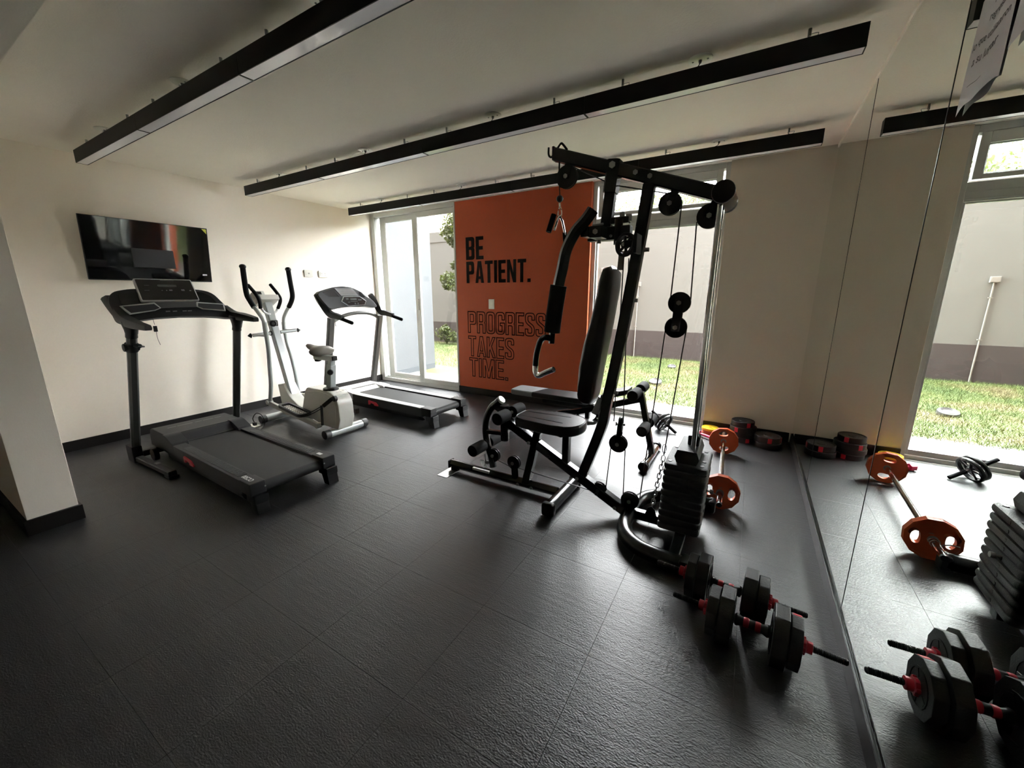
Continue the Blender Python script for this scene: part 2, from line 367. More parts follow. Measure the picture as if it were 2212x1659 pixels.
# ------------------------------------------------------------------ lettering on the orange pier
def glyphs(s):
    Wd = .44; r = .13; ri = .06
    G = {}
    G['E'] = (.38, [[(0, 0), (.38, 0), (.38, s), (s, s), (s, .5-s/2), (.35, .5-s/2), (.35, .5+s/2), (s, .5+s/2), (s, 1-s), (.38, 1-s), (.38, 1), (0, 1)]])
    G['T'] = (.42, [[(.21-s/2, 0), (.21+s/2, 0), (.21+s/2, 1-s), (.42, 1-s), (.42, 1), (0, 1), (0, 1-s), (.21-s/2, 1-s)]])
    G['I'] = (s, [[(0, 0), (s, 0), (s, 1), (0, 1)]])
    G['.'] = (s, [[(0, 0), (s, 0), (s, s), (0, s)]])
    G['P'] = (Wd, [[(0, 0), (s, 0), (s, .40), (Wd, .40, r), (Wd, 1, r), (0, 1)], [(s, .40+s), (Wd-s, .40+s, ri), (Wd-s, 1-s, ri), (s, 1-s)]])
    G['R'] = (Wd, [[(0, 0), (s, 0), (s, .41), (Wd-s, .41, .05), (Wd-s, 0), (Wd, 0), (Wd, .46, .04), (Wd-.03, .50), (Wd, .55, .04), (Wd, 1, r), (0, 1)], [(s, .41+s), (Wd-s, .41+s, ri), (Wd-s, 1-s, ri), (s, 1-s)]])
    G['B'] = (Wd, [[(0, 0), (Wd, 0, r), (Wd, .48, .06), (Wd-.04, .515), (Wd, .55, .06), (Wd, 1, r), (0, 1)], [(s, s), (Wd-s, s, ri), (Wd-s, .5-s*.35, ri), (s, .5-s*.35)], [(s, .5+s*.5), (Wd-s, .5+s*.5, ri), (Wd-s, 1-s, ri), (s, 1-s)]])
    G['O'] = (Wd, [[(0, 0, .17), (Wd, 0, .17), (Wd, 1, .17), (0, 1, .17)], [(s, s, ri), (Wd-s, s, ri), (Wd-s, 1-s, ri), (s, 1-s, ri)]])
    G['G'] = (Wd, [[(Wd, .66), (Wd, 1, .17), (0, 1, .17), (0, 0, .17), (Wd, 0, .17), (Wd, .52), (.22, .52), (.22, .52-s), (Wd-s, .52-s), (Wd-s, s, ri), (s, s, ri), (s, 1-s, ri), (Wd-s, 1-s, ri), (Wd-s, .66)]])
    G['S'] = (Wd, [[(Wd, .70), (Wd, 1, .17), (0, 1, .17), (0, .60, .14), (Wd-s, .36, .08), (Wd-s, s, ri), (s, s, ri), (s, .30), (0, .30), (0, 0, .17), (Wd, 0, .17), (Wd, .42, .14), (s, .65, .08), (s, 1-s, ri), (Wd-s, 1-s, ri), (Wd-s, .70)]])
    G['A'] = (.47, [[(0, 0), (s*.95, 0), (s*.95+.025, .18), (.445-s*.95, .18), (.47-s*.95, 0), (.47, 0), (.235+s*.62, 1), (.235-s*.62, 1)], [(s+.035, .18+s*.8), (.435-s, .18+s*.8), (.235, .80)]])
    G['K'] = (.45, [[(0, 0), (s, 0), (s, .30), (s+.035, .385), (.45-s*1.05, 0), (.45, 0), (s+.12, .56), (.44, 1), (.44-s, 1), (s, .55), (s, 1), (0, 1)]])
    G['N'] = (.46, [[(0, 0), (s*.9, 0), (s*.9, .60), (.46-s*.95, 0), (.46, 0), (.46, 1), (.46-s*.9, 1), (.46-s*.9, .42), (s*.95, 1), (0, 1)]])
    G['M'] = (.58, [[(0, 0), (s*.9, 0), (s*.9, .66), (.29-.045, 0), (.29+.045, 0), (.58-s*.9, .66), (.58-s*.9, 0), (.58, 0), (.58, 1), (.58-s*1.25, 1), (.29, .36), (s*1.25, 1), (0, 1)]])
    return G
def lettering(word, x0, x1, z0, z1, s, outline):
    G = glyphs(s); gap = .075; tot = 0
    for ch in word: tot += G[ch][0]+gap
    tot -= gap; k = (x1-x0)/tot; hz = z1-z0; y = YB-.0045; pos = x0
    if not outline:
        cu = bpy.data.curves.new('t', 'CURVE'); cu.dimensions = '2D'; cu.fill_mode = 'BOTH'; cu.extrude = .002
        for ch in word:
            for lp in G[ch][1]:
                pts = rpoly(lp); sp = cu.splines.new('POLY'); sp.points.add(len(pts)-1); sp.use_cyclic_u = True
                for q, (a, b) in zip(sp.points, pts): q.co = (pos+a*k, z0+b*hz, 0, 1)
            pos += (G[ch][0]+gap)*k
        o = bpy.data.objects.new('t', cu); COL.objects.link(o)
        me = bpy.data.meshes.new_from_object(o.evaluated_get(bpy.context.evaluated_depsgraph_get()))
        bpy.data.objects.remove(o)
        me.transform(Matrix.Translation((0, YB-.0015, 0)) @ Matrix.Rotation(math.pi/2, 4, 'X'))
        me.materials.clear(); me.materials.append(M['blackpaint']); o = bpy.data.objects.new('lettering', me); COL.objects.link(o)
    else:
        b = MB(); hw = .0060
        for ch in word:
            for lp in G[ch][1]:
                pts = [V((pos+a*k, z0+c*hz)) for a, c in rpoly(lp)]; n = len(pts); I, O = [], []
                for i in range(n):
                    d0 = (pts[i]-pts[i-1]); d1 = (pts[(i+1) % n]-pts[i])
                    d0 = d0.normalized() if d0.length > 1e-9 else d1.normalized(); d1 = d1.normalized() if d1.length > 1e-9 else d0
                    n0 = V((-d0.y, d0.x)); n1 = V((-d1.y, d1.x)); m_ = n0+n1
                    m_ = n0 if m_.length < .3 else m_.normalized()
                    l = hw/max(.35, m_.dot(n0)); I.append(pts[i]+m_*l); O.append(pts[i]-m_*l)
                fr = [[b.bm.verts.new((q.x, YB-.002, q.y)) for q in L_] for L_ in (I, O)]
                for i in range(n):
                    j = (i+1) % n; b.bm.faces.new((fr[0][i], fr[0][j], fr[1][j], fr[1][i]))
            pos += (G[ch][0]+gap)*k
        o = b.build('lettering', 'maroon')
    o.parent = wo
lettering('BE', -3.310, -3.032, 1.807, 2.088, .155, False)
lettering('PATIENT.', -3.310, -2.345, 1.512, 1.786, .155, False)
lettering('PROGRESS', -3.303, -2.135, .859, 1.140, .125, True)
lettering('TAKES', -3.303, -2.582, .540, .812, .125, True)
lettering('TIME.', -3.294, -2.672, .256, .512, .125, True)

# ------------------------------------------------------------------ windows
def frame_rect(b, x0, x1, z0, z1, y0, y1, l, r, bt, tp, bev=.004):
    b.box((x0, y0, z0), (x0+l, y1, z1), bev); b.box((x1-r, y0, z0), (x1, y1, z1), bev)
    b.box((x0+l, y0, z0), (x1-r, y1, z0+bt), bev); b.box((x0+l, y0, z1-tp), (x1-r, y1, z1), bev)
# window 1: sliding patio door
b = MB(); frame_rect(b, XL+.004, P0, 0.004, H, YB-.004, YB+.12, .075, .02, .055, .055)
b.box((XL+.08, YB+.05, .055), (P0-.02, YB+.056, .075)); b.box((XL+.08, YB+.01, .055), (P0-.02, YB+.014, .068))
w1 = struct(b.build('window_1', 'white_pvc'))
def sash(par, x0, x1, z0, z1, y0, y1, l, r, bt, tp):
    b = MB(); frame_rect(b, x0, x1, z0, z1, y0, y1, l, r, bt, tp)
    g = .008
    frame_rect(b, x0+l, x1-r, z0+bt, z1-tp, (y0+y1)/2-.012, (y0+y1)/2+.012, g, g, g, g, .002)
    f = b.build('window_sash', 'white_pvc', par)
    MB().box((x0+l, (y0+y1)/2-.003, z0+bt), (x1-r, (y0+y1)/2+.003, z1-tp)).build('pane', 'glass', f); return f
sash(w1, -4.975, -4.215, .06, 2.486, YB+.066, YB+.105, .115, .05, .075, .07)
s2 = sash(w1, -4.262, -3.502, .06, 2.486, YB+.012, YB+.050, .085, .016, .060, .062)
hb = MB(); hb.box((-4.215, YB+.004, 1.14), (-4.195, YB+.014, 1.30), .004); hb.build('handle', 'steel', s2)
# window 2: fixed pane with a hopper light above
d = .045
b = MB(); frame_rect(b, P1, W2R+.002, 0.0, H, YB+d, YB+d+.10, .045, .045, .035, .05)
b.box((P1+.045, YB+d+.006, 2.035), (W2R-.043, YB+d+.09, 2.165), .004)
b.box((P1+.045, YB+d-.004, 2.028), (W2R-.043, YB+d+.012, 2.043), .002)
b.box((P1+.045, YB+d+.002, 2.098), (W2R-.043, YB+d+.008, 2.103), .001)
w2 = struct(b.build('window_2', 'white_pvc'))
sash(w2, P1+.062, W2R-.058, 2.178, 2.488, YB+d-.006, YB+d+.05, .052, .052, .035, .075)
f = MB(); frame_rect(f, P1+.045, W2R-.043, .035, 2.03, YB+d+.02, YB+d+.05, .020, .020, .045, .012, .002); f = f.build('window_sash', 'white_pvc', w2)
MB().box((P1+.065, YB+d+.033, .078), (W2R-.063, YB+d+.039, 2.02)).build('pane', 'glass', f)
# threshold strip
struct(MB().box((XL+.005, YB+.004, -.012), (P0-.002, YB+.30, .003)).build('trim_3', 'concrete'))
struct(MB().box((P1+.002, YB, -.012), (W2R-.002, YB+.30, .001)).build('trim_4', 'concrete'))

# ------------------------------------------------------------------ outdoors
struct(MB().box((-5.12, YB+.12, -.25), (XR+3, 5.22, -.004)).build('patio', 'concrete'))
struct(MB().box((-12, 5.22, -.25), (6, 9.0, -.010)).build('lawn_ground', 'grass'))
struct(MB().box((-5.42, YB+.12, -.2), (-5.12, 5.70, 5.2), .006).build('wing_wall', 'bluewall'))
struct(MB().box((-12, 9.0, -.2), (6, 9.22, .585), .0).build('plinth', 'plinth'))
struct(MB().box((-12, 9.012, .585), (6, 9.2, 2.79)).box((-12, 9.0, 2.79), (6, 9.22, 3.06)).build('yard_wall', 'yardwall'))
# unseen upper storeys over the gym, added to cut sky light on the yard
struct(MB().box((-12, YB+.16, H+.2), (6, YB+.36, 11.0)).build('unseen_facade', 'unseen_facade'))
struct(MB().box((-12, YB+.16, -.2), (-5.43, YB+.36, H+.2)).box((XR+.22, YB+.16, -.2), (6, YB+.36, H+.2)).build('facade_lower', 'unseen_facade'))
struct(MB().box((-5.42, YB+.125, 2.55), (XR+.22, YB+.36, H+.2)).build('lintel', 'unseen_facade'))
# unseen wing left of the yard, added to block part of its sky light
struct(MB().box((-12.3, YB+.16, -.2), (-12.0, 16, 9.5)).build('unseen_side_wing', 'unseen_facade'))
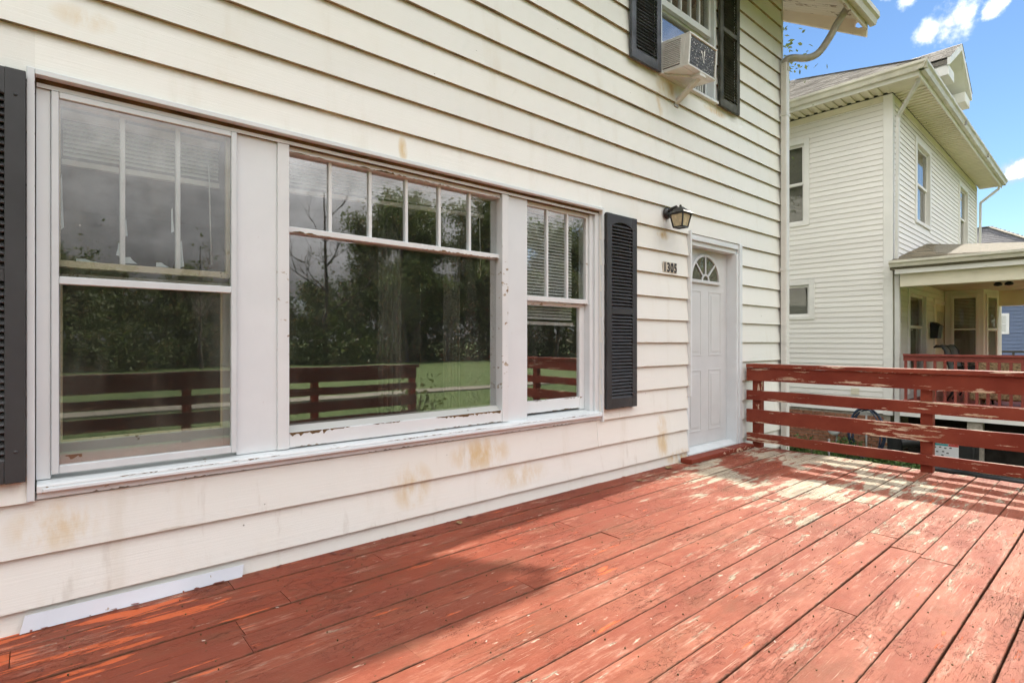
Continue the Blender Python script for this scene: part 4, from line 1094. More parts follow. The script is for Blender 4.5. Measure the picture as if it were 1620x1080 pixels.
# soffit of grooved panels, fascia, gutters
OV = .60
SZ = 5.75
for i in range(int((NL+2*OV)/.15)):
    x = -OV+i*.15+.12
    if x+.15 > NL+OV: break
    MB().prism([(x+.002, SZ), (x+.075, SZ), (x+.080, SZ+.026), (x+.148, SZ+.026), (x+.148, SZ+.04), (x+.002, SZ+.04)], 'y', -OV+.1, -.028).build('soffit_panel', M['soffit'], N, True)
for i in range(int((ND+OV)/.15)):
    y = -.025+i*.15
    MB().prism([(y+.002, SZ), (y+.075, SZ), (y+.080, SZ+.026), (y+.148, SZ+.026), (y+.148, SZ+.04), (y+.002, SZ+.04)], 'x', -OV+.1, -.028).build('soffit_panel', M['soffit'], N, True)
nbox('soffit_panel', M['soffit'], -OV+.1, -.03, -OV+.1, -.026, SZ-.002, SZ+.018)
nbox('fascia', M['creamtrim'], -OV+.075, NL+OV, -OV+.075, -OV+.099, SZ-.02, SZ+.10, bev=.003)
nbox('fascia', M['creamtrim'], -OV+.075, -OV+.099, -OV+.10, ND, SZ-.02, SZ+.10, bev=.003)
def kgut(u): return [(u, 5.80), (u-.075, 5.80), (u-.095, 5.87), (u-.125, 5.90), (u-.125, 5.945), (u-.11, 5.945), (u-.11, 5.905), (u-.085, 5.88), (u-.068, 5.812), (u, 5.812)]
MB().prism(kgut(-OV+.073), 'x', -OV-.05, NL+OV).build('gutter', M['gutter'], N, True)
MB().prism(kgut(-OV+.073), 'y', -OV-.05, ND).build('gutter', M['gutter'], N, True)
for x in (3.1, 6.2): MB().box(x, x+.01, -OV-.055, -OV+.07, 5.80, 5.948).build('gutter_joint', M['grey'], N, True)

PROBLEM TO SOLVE
Pull every line containing "Continue" out of the data above.

COMPLETED TASK
Continue the Blender Python script for this scene: part 2, from line 367. More parts follow. Measure the picture as if it were 2212x1659 pixels.
Continue the Blender Python script for this scene: part 4, from line 1094. More parts follow. The script is for Blender 4.5. Measure the picture as if it were 1620x1080 pixels.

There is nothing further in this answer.